Ten Little Indians (1989 film)
Ten Little Indians | |
---|---|
Directed by | Alan Birkinshaw |
Produced by | Harry Alan Towers |
Written by |
Novel and stage play: Agatha Christie Screenplay: Jackson Hunsicker Gerry O'Hara |
Starring |
Donald Pleasence Frank Stallone Sarah Maur Thorp Brenda Vaccaro Herbert Lom Warren Berlinger Yehuda Elfroni Paul L. Smith Moira Lister Neil McCarthy |
Music by | George S. Clinton |
Cinematography | Arthur Lavis |
Edited by | Penelope Shaw |
Distributed by | Cannon Films |
Release dates | 1989 (USA) |
Running time | 98 min. |
Country | United Kingdom |
Language | English |
Box office | $59,405[1] |
Ten Little Indians is a 1989 mystery film, and the fifth screen adaptation (including the 1987 Russian version Desyat Negrityat) of Agatha Christie's famous novel. It was the third version to be produced by Harry Alan Towers, following his 1965 and 1974 adaptations.
In the opening credits, it is stated that this film is based on Christie's stage adaptation and makes no mention of the earlier novel, perhaps because the film's climax is taken almost verbatim from the stage script. (Other western adaptations, while all still using an upbeat finale, have significantly toned down the action-packed climax Christie used in the play.)
Harry Alan Towers commissioned the original script that used the novel's ending (in which Lombard gets shot and Vera hangs herself) and setting the action on an island. However, both of these were changed at the last minute. This version also introduced a lesbian affair. Herbert Lom, who plays the General here, previously starred in the 1974 version as Dr. Armstrong.
As of December 2013, this production has been released on VHS and laserdisc, but not yet on DVD.
Plot
A group of ten disparate people, strangers to each other, have all been summoned by a mysterious host named Mr. Owen to travel to Africa and join him on a safari he is hosting. Things turn ominous from the beginning, however. First their native guides abandon them, then more natives cut a bridge line across a deep ravine (their only way in and out of camp). As a result, the ten guests find themselves isolated in their hunting camp. In addition, their host, Mr. Owen, is strangely absent. Following their dinner, by means of a gramophone recording, an inhuman voice accuses each person of a murder that they each had caused and escaped justice. Events go from being unsettling to deadly when the guests start dying one by one in the fashion of the English Nursery Rhyme 'Ten Little Indians'. As each death occurs, the ten small Indian dolls that adorn the centre of the dining table disappear as each person dies which leads the guests to realize that they are being executed at the hands of a homicidal maniac among them - and that perhaps Mr. Owen is, in fact, one of them.
Cast and characters
- Donald Pleasence — Mr. Justice Wargrave. Accused of having sentenced an innocent man, Edward Seton, to his death by hanging.

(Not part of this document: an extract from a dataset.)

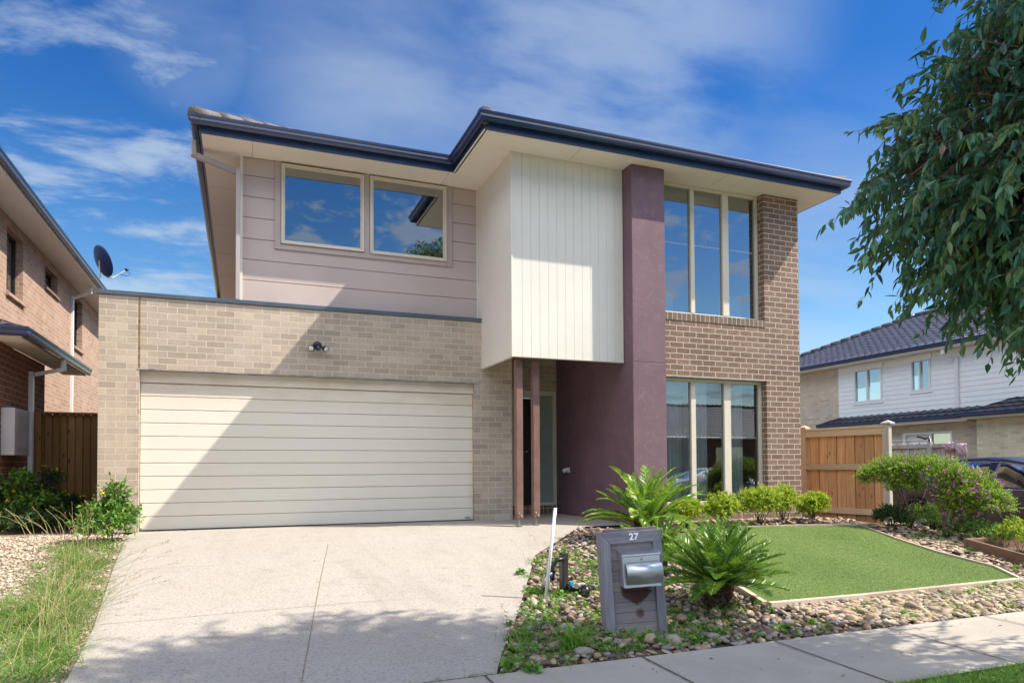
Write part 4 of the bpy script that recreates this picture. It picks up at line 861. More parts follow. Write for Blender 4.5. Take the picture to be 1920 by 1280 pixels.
        part('headlight', MB().tube([(sd_*.74, .10-2.4, .60), (sd_*.80, .35-2.4, .66), (sd_*.86, .55-2.4, .70)], [.05, .06, .02], 8), M['lens'], t)
        part('tail_light', MB().tube([(sd_*.66, 4.79-2.4, .82), (sd_*.80, 4.66-2.4, .85), (sd_*.88, 4.4-2.4, .88)], [.05, .06, .02], 8), plain('tail_red', (.4, .02, .02), .2), t)
        for a_ in AX:
            y_ = a_-2.4; tr = []; prof = [(.24, .02), (.32, .0), (.335, .03), (.335, .17), (.32, .2), (.24, .2)]; n = 32; vs_ = []
            for k in range(n):
                an = k*2*math.pi/n; vs_ += [(sd_*(.905-d_), y_+r_*math.cos(an), .335+r_*math.sin(an)) for r_, d_ in prof]
            p_ = len(prof); fs = [(k*p_+j, ((k+1) % n)*p_+j, ((k+1) % n)*p_+(j+1) % p_, k*p_+(j+1) % p_) for k in range(n) for j in range(p_)]
            tyre = part('wheel', MB().add(vs_, fs, smooth=True), M['rubber'], t)
            rm = MB()
            for k in range(10):
                an = k*math.pi/5; c_ = Vector((0, math.cos(an), math.sin(an))); o_ = Vector((sd_*.885, y_, .335)); rm.tube([o_+c_*.03, o_+c_*.235], [.026, .016], 6)
            ring = [Vector((sd_*.885, y_+.235*math.cos(k*.2094), .335+.235*math.sin(k*.2094))) for k in range(31)]; rm.tube(ring, .014, 6, cap=False); rm.tube([(sd_*.86, y_, .335), (sd_*.9, y_, .335)], .05, 14); rm.tube([(sd_*.78, y_, .335), (sd_*.80, y_, .335)], .23, 20)
            part('rim', rm, M['alloy'], tyre)
            n = 24; ar = [(sd_*.915, y_+(RW+.045)*math.cos(k*math.pi/n*1.16-.25), .33+(RW+.045)*math.sin(k*math.pi/n*1.16-.25)) for k in range(n+1)]; part('wheel_arch', MB().tube(ar, .022, 6), paint, t)
            n = 20; vs_ = []
            for k in range(n+1):
                an = k*math.pi/n*1.2-.3; vs_ += [(sd_*.91, y_+(RW+.03)*math.cos(an), .33+(RW+.03)*math.sin(an)), (sd_*.6, y_+(RW+.03)*math.cos(an), .33+(RW+.03)*math.sin(an))]
            part('wheel_well', MB().add(vs_, [(2*k, 2*k+2, 2*k+3, 2*k+1) for k in range(n)]), M['black'], t)
    m = MB(); m.box(-.45, .45, -2.43, -2.38, .38, .6); part('grille', m, M['black'], t, .02)
    t.location = loc; t.rotation_euler = (0, 0, rz); return t
build_car('parked_car', (12.12, 7.62, -.50), R_(0), 'dark navy sedan parked behind the flowering shrubs', M['carpaint'])
build_car('white_parked_car', (16.0, -2.2, -.67), R_(90), 'white sedan parked at the kerb, mirrored in the ground-floor window', M['carwhite'])

# ------------------------------------------------------------------ letterbox
lb = thing('letterbox', (2.50, 4.515, -.40), 'grey timber letterbox stand with stainless steel box and number 27', 'letterbox'); ORG[lb.name] = Vector((0, 0, 0))
lb.rotation_euler = Matrix.Rotation(R_(-16), 3, 'Z').__matmul__(Matrix.Rotation(R_(-3.4), 3, 'Y')).to_euler()
W_, H_ = .455, .735; sw_, tw_ = .066, .085
m = MB(); m.prism([(0, 0, -.12), (sw_, 0, -.12), (sw_, 0, H_-tw_-.001), (0, 0, H_-.001)], (0, .022, 0), .1); m.prism([(W_-sw_, 0, -.12), (W_, 0, -.12), (W_, 0, H_-.001), (W_-sw_, 0, H_-tw_-.001)], (0, .022, 0), .6); part('frame', m, M['mbwood'], lb, .002)
m = MB(); m.prism([(sw_+.0015, 0, H_-tw_), (W_-sw_-.0015, 0, H_-tw_), (W_-.001, 0, H_), (.001, 0, H_)], (0, .022, 0), .3); part('top_rail', m, M['mbrail'], lb, .002)
m = MB(); m.box(0.0, .02, .0225, .17, -.12, H_-.001, .4); m.box(W_-.02, W_, .0225, .17, -.12, H_-.001, .4); part('side_board', m, M['mbwood'], lb, .002)
m = MB(); m.box(.0205, W_-.0205, .0225, .17, H_-.02, H_-.001, .4); m.box(.0205, W_-.0205, .15, .17, 0, H_-.021, .5); part('back_board', m, M['mbrail'], lb, .002)
m = MB(); z = -.1
while z < H_-.03: m.box(.021, W_-.021, .03, .048, z, z+.0755, random.random()); z += .078
part('slat', m, M['mbslat'], lb, .0025)
bx = part('steel_box', MB().prism([(.125, .03, .34), (.125, -.105, .34), (.125, -.105, .565), (.125, .03, .595)], (.275, 0, 0)), M['stainless'], lb, .003)
part('lid', MB().prism([(.118, .028, .597), (.118, -.12, .567), (.118, -.12, .578), (.118, .028, .608)], (.289, 0, 0)), M['stainless'], bx, .002)
part('lock_panel', MB().box(.133, .392, -.111, -.1055, .522, .560), M['stainless'], bx, .002)
part('lock', MB().tube([(.262, -.1112, .543), (.262, -.117, .543)], .009, 16), M['galv'], bx)
m = MB(); n = 16; cv = []
for k in range(n+1):
    t_ = k/n; zz = .515-.155*t_; cv.append((-.112-.052*math.sin(math.pi*(t_**.75))**.9-.012*(1-t_), zz))
vs = []
for y_, z_ in cv: vs += [(.138, y_, z_), (.40, y_, z_)]
m.add(vs, [(2*k, 2*k+2, 2*k+3, 2*k+1) for k in range(n)], smooth=True); fp = part('flap', m, M['stainless'], bx); q = fp.modifiers.new('s', 'SOLIDIFY'); q.thickness = .003
m = MB(); m.add([(.140, y_, z_) for y_, z_ in cv]+[(.140, -.1065, .36), (.140, -.1065, .515)], [tuple(range(n+3))]); m.add([(.398, y_, z_) for y_, z_ in cv]+[(.398, -.1065, .36), (.398, -.1065, .515)], [tuple(range(n+3))]); part('slot_side', m, M['black'], bx)
part('bottom_lip', MB().box(.127, .398, -.113, -.1055, .341, .356), M['stainless'], bx, .001)
fc = bpy.data.curves.new('number', 'FONT'); fc.body = '27'; fc.size = .068; fc.extrude = .0015; fc.align_x = 'CENTER'; fc.offset = .0022; fc.space_character = 1.05
fo = bpy.data.objects.new('tmp', fc); COL.objects.link(fo); dg = bpy.context.evaluated_depsgraph_get(); me = bpy.data.meshes.new_from_object(fo.evaluated_get(dg)); bpy.data.objects.remove(fo)
me.transform(Matrix.Translation((.245, -.002, H_-.063)) @ Matrix.Rotation(R_(90), 4, 'X')); me.materials.clear(); me.materials.append(M['num']); part('number', me, None, lb)

# white stake and water service
solo('plastic_stake', MB().tube([(2.44, 5.5, -.36), (2.535, 5.48, .47)], .0145, 12), M['white'], 'white plastic pipe stake leaning beside the driveway edge', 'stake')
M['darkpost'] = wood('post_dark', (.035, .03, .028), (.07, .06, .055), (.05, .04, .035), grain=(30, 30, 2))
ws_ = thing('water_meter_assembly', (2.70, 5.66, -.3), 'black water pipes and blue taps fixed to a short post', 'water meter')
def wp(u, v, Y=5.62): return Vector((2.70+(u-1058)/190., Y, .815-(v-877)/210.))
part('post', MB().box(2.668, 2.732, 5.635, 5.695, -.35, .055), M['darkpost'], ws_, .004); part('post_strip', MB().box(2.660, 2.671, 5.61, 5.66, -.35, .04), M['black'], ws_)
part('pipe', MB().tube([wp(1056, 1047), wp(1041, 1048), wp(1036, 1054), wp(1030, 1070), wp(1029, 1078)], .020, 10).tube([wp(1036, 1054), wp(1034, 1076), wp(1033, 1086)], .017, 8).tube([wp(1034, 1066), wp(1037, 1069)], .024, 10), M['black'], ws_)
part('pipe', MB().tube([wp(1030, 1070), wp(1026, 1082), wp(1021, 1094), wp(1019, 1130)], [.026, .026, .024, .02], 10), M['black'], ws_)
part('meter_body', MB().tube([wp(1024, 1079), wp(1021, 1087), wp(1019, 1097)], [.028, .036, .03], 12), M['galv'], ws_)
M['blue'] = plain('valve_blue', (.02, .10, .55), .35); M['cyan'] = plain('valve_cyan', (.03, .33, .62), .35)
part('valve_cap', MB().tube([wp(1027, 1071), wp(1025, 1079)], .030, 12), M['blue'], ws_); part('valve_handle', MB().box(wp(1062, 1096).x, wp(1069, 1096).x, 5.58, 5.61, wp(0, 1097).z, wp(0, 1089).z), M['cyan'], ws_, .004)
part('pipe', MB().tube([wp(1060, 1100), wp(1068, 1102), wp(1078, 1106), wp(1090, 1110), wp(1099, 1114), wp(1100, 1122), wp(1098, 1145)], [.03, .03, .024, .024, .027, .02, .017], 10).tube([wp(1098, 1108), wp(1106, 1110)], .010, 8), M['black'], ws_)
part('pressure_valve', MB().tube([wp(1079, 1105, 5.57), wp(1083, 1107, 5.57), wp(1085, 1108, 5.57), wp(1092, 1111, 5.57), wp(1094, 1112, 5.57)], [.036, .056, .064, .056, .036], 16), M['black'], ws_)

# ------------------------------------------------------------------ lawn and beds
LAWN = [(4.20, 4.77), (7.38, 4.72), (7.69, 5.21), (7.76, 5.94), (8.0, 6.72), (8.38, 7.62), (6.6, 8.08), (5.3, 8.15), (4.42, 5.48)]
tag(part('artificial_lawn', sheet(LAWN, .0), M['turf_base']), 'flat artificial turf with pale timber edging in front of the brick wing', 'lawn', kind='stuff')
def inpoly(x, y, P):
    r = np.zeros(len(x), bool); j = len(P)-1
    for i in range(len(P)):
        xi, yi = P[i]; xj, yj = P[j]; c = ((yi > y) != (yj > y)) & (x < (xj-xi)*(y-yi)/(yj-yi+1e-12)+xi); r ^= c; j = i
    return r
def scatter(P, n, pad=0):
    x0, x1 = min(p[0] for p in P), max(p[0] for p in P); y0, y1 = min(p[1] for p in P), max(p[1] for p in P)
    x = rng.uniform(x0, x1, n); y = rng.uniform(y0, y1, n); k = inpoly(x, y, P); return x[k], y[k]
def pts3(x, y, dz=0.): return np.stack([x, y, gz(x, y)+dz], 1)
x, y = scatter(LAWN, 330000); keep = rng.random(len(x)) < np.clip(1.3-.13*(y-4.5), .45, 1); x, y = x[keep], y[keep]; n = len(x)
D = rng.normal(size=(n, 3))*[.45, .45, .1]+[0, 0, 1]
n0 = np.array([noise.noise(Vector((a*1.3, b*1.3, 0))) for a, b in zip(x[::1], y[::1])]) if n < 400000 else np.zeros(n)
o = part('turf_blades', np_mesh('turf_blades', *blades(pts3(x, y, -.002), D, rng.uniform(.010, .020, n), np.full(n, .0035), np.clip(rng.beta(2, 2.4, n)+n0*.35, 0, 1), nseg=1), M['grass_turf']), None)
tag(o, 'short green artificial grass blades of the lawn', 'lawn grass', kind='stuff')
m = MB()
def edge_board(a, b, w_, h, inset=0.):
    a = Vector((*a, 0)); b = Vector((*b, 0)); d = (b-a).normalized(); n_ = Vector((d.y, -d.x, 0)); k = max(1, int((b-a).length/.9))
    for i in range(k):
        p = a+(b-a)*(i/k); q = a+(b-a)*((i+1)/k)-d*.002
        v = []
        for P_, z in ((p, -.06), (p+n_*w_, -.06), (q+n_*w_, -.06), (q, -.06), (p, h), (p+n_*w_, h), (q+n_*w_, h), (q, h)): v.append((P_.x, P_.y, g(P_.x, P_.y)+z))
        m.add(v, [(0, 3, 2, 1), (4, 5, 6, 7), (0, 1, 5, 4), (1, 2, 6, 5), (2, 3, 7, 6), (3, 0, 4, 7)], random.random())
edge_board(LAWN[0], LAWN[1], .045, .035)
for i in range(1, 6): edge_board(LAWN[i], LAWN[i+1], .03, .022)
edge_board(LAWN[8], LAWN[0], .045, .035)
solo('lawn_edging', m, M['edge'], 'pale timber edging board round the artificial lawn', 'edging')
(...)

- Frank Stallone — Captain Philip Lombard. Accused of being responsible for the deaths of twenty-one men, who were members of an East Indian tribe.
- Sarah Maur Thorp — Vera Claythorne. Accused of being responsible for the drowning of her young charge, Cyril Ogilvie Hamilton.
- Brenda Vaccaro — Marion Marshall. Accused of being responsible for the death of a fellow actress and lover, Miss Beatrice Taylor.
- Herbert Lom — General Romensky. Accused of having intentionally sent his wife's lover, Heindrick Domarotsky, one of his junior officers, on a suicide mission during World War I.
- Warren Berlinger — Mr. Blore. Accused of having given false testimony that sent an innocent man named Stephen Joseph Landor to prison, where he eventually died.
- Yehuda Efroni— Dr. Werner. Accused of operating on a woman named Ursula Margaret Lisman while under the influence of alcohol, inadvertently leading to her death.
- Paul L. Smith — Mr. Rodgers. Accused of conspiring with his wife to murder their invalid employer, Miss Jennifer Brady.
- Moira Lister — Mrs. Rodgers. Accused of conspiring with her husband to murder their invalid employer, Miss Jennifer Brady.
- Neil McCarthy — Anthony Marston. Accused of having run over a couple named John and Lucy Combes while driving under the influence of alcohol.